EXERCISE DESCRIPTION —
From the entries below, list each line with "pixels".

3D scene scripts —

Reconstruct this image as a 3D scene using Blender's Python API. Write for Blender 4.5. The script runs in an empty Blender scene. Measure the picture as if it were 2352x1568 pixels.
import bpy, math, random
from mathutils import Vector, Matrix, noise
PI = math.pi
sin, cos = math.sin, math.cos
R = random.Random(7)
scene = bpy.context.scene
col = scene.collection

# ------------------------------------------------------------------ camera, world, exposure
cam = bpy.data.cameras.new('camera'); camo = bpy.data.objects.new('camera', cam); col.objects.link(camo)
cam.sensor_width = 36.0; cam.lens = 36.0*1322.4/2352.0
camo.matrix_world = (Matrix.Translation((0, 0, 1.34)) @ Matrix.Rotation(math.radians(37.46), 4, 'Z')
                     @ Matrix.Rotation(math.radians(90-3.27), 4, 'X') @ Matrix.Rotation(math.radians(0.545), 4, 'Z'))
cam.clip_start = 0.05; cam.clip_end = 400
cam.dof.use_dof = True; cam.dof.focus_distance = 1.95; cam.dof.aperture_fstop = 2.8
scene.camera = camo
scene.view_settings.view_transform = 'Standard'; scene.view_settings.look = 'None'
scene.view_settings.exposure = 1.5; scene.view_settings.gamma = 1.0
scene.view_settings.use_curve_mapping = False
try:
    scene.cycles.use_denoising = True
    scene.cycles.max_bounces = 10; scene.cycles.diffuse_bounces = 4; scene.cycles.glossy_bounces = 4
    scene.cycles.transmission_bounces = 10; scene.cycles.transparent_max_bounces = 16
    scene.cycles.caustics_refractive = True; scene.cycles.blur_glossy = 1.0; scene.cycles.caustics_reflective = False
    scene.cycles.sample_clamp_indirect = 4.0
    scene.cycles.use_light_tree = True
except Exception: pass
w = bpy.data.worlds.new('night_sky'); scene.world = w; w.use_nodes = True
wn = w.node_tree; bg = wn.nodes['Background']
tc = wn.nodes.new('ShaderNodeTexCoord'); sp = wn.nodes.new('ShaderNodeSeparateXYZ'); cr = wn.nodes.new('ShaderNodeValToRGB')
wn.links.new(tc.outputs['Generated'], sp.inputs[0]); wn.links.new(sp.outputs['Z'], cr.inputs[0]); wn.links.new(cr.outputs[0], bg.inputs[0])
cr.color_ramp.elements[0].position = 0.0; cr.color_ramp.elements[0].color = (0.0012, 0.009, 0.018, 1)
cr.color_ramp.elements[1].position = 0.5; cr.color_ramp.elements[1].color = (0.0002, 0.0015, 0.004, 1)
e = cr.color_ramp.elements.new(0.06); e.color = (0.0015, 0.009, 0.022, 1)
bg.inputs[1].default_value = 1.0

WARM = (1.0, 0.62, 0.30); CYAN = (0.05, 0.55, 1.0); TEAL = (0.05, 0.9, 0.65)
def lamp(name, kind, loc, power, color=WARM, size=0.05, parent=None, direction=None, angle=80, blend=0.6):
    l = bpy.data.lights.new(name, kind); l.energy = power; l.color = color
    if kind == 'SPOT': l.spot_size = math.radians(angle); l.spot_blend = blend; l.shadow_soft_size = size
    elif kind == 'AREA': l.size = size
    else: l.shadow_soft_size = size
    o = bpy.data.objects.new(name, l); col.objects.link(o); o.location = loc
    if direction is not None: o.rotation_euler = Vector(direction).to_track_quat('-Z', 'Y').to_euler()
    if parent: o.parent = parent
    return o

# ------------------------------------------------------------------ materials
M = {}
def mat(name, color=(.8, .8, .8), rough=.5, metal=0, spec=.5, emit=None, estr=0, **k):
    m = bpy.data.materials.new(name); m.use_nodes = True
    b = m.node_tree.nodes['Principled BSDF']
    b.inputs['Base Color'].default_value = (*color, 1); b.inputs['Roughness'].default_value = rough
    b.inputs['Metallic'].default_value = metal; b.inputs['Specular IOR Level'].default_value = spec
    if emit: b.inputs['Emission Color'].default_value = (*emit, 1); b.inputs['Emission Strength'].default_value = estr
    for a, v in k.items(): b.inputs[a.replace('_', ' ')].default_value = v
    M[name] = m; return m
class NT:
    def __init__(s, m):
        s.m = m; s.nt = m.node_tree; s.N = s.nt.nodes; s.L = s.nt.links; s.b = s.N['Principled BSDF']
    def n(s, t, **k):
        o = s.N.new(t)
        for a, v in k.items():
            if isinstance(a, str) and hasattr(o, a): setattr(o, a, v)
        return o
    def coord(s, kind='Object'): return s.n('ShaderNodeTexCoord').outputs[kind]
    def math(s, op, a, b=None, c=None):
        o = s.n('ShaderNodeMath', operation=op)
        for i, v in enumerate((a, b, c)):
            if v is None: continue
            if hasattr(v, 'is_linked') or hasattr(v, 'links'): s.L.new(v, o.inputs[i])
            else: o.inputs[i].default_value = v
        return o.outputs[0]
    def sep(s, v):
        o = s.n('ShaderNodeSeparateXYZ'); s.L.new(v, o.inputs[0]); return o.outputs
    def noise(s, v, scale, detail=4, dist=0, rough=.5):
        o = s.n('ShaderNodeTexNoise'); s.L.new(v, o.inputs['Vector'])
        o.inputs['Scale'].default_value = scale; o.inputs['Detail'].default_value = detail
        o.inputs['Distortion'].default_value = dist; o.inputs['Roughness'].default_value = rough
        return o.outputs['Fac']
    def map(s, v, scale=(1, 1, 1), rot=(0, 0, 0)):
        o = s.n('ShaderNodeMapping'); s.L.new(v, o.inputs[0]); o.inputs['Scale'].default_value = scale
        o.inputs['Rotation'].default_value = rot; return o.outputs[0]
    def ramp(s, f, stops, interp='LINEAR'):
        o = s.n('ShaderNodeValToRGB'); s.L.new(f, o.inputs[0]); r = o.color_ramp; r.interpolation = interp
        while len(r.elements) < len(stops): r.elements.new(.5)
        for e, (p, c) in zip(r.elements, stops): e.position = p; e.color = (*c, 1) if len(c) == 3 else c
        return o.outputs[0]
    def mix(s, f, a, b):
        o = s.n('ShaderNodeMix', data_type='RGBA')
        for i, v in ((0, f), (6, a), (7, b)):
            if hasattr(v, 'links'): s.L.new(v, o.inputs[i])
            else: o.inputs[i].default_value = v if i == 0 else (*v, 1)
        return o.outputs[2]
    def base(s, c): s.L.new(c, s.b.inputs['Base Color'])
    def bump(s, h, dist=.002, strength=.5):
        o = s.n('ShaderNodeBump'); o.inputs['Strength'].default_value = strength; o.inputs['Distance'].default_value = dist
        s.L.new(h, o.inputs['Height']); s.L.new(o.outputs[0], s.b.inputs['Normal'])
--
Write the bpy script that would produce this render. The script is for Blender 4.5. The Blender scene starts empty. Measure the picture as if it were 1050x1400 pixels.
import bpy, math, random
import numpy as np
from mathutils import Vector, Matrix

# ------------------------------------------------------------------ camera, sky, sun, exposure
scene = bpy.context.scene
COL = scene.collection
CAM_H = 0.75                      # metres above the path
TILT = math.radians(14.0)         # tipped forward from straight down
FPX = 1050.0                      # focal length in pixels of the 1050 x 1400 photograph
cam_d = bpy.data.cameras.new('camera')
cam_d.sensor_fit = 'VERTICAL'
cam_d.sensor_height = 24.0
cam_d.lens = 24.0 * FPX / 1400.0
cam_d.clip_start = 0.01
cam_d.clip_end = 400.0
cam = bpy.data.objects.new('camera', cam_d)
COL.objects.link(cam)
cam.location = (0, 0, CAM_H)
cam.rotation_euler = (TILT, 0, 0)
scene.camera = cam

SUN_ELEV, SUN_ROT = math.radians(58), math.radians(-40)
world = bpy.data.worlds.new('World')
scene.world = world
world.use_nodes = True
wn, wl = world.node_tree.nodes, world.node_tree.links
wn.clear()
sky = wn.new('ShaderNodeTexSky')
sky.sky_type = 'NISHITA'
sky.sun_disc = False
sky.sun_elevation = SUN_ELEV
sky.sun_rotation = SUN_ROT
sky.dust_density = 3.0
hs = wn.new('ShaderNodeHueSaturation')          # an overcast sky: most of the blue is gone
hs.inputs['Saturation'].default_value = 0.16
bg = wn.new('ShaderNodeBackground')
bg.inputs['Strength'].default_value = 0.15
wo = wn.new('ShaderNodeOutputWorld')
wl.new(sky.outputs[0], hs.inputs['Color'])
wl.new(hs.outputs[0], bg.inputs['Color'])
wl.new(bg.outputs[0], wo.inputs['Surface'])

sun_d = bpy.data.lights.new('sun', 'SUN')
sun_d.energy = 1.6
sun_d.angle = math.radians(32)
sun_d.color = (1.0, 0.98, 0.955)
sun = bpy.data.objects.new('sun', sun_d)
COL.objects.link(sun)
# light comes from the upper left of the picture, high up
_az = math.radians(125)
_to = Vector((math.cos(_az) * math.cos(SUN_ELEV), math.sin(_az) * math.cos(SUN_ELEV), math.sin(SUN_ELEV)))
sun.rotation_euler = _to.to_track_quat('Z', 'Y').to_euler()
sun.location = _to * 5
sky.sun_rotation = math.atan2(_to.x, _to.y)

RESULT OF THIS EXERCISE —
Reconstruct this image as a 3D scene using Blender's Python API. Write for Blender 4.5. The script runs in an empty Blender scene. Measure the picture as if it were 2352x1568 pixels.
Write the bpy script that would produce this render. The script is for Blender 4.5. The Blender scene starts empty. Measure the picture as if it were 1050x1400 pixels.
FPX = 1050.0                      # focal length in pixels of the 1050 x 1400 photograph